Based in Geneva, IATA represents over 250 airlines, that account for over 80 percent of air traffic worldwide. Members range from Cathay Pacific to Delta, and Qatar Airways. The organization stated that net profit would hit a high level of $36.3 billion in 2016, after seeing $33 billion this year; where over a half of those earnings are being brought in by North American airlines. The prior forecast for 2015 profits for the industry was $29.3 billion.

General Tony Tyler, IATA Director, stated there would be a net profit margin of 5.1 percent and 4.6 percent for 2016, and 2015.

Reuters reports that for the first time, the industry’s return on capital for both years is anticipated to exceed the cost of capital, which is a tremendous boost for investors.

Still, there is some anticipation that profits in North America will decrease a little bit in 2016, from $19.4 billion in 2015, to $19.2 billion; which is a reflection on how U.S. carriers had benefited from low fuel prices this year, while European carriers will not see this benefit until next year.

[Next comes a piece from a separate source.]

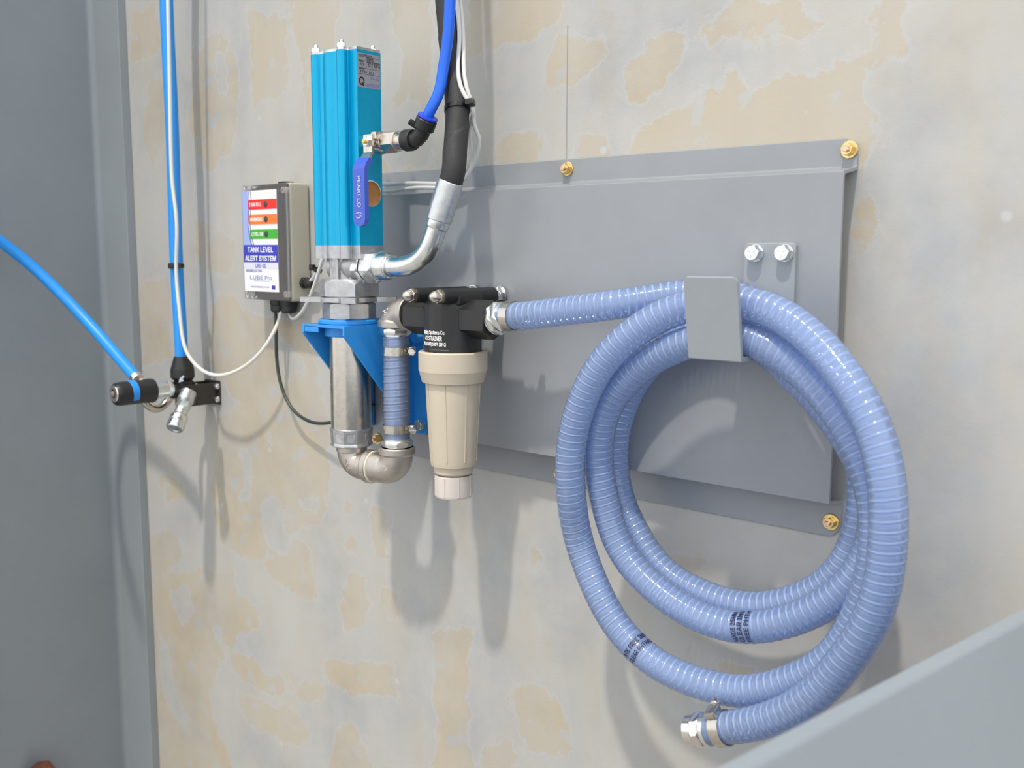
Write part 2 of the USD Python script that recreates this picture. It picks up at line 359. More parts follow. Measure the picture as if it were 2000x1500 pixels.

There has also been an increase in travel in 2015, which can be pointed to the economies improving, where lower fuel costs help increase spending, especially when it comes to vacations and trips.

Unfortunately, with the recent attacks on holiday destinations, there has been a cloud of gloom cast over the travel industry. IATA reported that share prices for Worldwide airline fell six percent, partly due to security fears.

Tyler also added, while people will not stop traveling, the impact of the Paris attacks will have an effect on the sector for about six to nine months.